Als Negativ-Beispiel für eine „moderne“ Sicht auf Bonhoeffer, genauer: für den Bezug auf Bonhoeffer im politisierenden Protestantismus sei zum Schluss aus einem Aufsatz des Theologen Thorsten Dietz zitiert. Dietz, Professor für Systematische Theologie an der Evangelischen Hochschule Tabor und Privatdozent an der Universität Marburg, schreibt: „Metaxas’ Darstellung von Dietrich Bonhoeffer ist oft Fanfiction für christliche Nationalisten.“ (https://www.reflab.ch/billige-gnade-streit-um-bonhoeffer/?) Zwar sei Bonhoeffer „kein linksliberaler Theologe im heutigen Sinne“ gewesen. Es gebe „bei Bonhoeffer für rechte Formen des Christentums eine Reihe von verstörenden Anknüpfungspunkten“, so in dessen erst später überwundenen „Nationalismus“, in seinem von „Geschlechterhierarchie“ abgeleitetem Verständnis von Ehe sowie in seinem – in der radikkalen Ablehnung der Französischen Revolution begründeten – Antiliberalismus.
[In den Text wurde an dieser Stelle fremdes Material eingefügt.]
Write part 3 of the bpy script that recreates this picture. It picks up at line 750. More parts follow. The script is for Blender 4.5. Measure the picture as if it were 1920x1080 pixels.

In schiefer Syntax und nur halbrichtig in der Aussage – Bonhoeffers ironische Kommentare zur theologischen Flachheit des Spocial Gospel schlicht ignorierend – heißt es dann weiter: „Gerade sein Studienaufenthalt in den USA und die Begegnung mit schwarzen Gläubigen sowie auch der Social-Gospel-Theologie verdankt seine Theologie eine nachhaltige Wende zum Sozialen.“ Auf die Gegenwart bezogen erläutert der Autor das „Soziale“ bei Bonhoeffer wie folgt: „Bonhoeffers Bereitschaft zu selbstkritischer Hinterfragung privilegierter Personengruppen führen ins Zentrum heutiger Auseinandersetzungen… Eigene Privilegien einzuräumen und aufzugeben, das ist nichts, was heutige Menschen mit den Eigenschaften männlich, cishet (?) , weiss – mit Gelassenheit absolvieren.“
Als nichtprivilegierter weißer Cis-Mann denke ich zum Reformationstag darüber nach, ob man derartige in kirchlichem Lehramt etablierte Theologie noch weiterhin gelassen mit Kirchensteuer finanzieren soll.